Bagian dari prasasti yang memuat tentang kutukan, pasti akan diawali dengan penjelasan mengenai persiapan upacara adat. Dalam upacara adat tersebutlah kutukan akan diucapkan.
Setelah persiapan selesai, kemudian dilanjutkan dengan memanjatkan doa kepada dewa-dewa dan makhluk gaib tertentu. Para dewa dan makhluk gaib inilah yang diyakini akan menjalankan kutukan tersebut. Baru kemudian prasasti menuliskan tentang peringatan dan hal buruk apa yang diharapkan atas si pelanggar hukum.
Ancaman kutukan (atau yang juga disebut sapatha) merupakan suatu cara agar rakyat patuh terhadap penguasa. Sanksi hukum macam ini memang sifatnya sakral, bukan bersifat hukuman fisik maupun denda seperti sanksi hukum yang kita kenal sekarang.

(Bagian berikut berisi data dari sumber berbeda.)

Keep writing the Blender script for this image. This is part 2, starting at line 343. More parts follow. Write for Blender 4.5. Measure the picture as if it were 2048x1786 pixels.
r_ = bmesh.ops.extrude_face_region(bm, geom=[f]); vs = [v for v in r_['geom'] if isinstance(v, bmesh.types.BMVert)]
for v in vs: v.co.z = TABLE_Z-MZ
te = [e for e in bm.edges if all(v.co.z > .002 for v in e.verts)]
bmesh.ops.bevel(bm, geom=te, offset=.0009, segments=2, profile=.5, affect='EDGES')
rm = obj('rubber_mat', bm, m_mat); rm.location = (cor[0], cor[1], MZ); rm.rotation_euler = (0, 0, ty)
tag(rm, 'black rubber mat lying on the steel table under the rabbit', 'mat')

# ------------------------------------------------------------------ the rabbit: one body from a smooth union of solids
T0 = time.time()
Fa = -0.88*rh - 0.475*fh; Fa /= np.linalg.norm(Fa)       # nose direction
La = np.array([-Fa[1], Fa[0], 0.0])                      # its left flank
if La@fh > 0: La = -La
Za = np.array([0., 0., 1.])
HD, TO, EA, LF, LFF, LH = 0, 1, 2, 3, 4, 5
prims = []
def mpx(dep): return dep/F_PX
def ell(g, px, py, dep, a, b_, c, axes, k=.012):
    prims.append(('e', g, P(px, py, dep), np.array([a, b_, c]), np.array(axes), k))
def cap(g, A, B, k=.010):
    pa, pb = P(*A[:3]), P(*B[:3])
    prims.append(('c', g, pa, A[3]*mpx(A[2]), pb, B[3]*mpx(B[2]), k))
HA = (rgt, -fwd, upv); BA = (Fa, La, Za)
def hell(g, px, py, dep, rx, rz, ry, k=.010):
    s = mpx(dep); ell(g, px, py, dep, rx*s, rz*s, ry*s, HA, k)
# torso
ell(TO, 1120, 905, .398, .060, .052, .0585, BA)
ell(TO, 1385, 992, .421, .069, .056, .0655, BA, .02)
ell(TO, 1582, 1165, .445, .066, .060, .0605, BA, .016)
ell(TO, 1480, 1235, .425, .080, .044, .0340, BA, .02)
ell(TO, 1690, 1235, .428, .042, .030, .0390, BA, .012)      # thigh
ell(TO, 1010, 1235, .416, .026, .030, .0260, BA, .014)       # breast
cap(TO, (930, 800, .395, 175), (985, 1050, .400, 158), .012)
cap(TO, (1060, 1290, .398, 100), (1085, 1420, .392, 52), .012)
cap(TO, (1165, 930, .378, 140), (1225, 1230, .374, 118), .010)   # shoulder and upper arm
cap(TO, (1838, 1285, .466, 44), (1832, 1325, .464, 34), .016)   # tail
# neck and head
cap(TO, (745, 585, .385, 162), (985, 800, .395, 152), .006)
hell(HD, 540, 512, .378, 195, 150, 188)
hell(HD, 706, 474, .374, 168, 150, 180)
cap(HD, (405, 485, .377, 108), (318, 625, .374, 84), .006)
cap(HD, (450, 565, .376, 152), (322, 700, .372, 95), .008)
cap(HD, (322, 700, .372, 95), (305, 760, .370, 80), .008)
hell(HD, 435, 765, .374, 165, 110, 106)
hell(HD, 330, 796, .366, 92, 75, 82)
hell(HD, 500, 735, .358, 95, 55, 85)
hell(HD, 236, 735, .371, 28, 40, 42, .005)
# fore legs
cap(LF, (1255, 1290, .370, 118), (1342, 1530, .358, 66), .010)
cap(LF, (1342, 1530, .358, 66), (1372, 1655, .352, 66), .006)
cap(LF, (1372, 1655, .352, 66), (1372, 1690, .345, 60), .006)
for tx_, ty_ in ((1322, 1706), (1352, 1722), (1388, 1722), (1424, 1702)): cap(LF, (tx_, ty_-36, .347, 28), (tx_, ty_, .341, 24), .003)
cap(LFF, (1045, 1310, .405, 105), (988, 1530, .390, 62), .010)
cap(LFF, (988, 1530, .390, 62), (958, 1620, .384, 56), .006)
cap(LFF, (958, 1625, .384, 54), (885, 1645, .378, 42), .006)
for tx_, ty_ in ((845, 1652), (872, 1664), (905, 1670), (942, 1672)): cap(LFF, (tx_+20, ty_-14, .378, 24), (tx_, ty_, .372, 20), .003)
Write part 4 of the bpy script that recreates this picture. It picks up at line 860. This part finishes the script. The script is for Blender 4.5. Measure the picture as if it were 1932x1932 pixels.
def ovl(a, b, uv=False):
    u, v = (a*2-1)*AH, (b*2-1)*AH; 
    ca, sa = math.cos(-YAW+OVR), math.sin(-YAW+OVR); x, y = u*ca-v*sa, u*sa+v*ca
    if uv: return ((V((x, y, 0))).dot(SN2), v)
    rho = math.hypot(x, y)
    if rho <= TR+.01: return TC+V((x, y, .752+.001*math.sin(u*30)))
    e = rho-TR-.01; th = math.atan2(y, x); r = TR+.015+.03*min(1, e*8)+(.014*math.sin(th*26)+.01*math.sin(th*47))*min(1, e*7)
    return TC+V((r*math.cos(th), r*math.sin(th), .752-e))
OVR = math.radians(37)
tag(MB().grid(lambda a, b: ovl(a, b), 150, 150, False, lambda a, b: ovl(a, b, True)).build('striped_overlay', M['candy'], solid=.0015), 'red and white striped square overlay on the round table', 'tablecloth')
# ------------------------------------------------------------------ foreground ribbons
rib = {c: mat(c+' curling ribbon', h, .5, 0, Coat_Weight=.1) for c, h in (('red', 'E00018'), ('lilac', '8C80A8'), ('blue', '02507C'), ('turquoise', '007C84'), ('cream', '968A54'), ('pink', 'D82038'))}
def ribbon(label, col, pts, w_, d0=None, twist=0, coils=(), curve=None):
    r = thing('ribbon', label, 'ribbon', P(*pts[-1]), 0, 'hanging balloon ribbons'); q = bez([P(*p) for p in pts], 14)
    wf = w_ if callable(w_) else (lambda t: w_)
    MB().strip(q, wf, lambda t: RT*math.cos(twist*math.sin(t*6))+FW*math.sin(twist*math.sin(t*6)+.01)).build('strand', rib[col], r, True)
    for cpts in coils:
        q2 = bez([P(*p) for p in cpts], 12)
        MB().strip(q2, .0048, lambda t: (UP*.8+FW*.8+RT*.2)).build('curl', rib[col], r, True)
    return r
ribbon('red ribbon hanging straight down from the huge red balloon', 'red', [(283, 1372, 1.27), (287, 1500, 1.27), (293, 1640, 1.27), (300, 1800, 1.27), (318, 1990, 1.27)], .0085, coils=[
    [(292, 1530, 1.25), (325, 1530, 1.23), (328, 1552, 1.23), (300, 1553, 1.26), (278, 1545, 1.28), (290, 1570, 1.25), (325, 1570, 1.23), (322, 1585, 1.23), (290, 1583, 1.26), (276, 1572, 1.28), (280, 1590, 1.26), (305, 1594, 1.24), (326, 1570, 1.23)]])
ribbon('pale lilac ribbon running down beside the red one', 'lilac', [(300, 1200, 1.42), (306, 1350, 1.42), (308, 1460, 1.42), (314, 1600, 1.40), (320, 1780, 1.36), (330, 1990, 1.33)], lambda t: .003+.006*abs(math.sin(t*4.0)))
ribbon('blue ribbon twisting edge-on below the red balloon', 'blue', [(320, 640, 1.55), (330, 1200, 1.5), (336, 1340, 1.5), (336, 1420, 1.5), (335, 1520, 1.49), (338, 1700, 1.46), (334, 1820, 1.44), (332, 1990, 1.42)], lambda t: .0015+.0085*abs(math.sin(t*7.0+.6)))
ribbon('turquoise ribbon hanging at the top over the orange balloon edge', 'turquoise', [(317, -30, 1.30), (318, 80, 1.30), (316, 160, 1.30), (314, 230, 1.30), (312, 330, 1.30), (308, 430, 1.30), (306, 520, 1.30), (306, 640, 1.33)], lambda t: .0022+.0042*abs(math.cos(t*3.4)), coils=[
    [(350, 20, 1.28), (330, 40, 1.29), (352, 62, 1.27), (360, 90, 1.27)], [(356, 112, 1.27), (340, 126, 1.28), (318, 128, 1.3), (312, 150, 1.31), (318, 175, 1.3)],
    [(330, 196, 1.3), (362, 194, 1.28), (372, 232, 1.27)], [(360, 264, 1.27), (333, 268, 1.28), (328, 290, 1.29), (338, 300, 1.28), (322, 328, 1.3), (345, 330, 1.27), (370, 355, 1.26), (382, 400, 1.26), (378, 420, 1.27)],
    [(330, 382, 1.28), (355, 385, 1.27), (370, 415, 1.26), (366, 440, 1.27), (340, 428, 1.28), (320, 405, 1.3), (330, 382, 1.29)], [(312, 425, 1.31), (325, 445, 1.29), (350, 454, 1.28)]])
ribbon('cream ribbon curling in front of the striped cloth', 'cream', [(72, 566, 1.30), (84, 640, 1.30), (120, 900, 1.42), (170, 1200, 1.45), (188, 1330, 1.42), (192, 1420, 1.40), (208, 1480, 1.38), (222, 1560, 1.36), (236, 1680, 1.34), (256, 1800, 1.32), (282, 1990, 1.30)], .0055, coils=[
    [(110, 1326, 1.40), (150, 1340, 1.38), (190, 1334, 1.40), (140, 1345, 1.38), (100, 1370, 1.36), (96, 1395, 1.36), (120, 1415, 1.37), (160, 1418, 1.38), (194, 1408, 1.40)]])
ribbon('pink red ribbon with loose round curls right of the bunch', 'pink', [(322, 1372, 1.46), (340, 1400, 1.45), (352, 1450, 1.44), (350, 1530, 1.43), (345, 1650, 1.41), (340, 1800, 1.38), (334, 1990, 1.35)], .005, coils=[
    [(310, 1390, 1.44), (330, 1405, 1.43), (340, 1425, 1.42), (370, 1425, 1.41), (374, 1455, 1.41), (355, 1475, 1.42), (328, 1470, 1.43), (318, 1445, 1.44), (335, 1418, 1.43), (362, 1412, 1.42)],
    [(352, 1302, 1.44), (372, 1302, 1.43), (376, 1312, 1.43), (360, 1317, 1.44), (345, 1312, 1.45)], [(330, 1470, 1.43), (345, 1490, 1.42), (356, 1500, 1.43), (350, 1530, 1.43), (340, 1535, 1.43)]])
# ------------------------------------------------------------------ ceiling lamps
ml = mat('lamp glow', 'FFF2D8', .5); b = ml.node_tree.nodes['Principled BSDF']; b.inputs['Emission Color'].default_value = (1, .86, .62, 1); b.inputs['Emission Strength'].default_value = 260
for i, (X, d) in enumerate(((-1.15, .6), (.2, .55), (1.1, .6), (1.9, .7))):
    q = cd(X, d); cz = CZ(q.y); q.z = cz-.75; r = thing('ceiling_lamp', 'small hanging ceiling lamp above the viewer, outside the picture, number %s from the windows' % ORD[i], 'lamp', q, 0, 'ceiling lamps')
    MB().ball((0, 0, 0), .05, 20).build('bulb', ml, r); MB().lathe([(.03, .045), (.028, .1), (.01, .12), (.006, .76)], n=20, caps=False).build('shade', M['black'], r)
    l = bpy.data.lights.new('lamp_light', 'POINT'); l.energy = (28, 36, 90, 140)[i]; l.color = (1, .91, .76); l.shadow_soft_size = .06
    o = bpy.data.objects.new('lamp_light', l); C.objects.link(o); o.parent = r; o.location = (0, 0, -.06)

Pada masa ketika orang masih sangat percaya pada kekuatan doa dan sumpah serapah, cara ini tentu efektif. Lha kalau diterapkan jaman sekarang? Belum tentu.
Prasasti Kutukan Di Luar Jawa
Kerajaan Sriwijaya juga diketahui mengeluarkan prasasti kutukan, kira-kira pada abad ketujuh atau kedelapan. Nama prasasti yang ikut memuat hukuman kutukan ini adalah Prasasti Kota Kapur dan Telaga Batu. Bedanya, isi prasasti tersebut lebih dimaksudkan kepada para para pejabat kerajaan. Bukan rakyat umum seperti yang tertulis dalam prasasti di Jawa.
Satu yang menjadikan unik, rupanya Majapahit masih memberlakukan sanksi kutukan, pada saat kerajaan tersebut sudah memiliki kitab perundang-undangan. Hukum tindak pidana sudah diatur ketika itu, baik berupa denda maupun hukuman mati.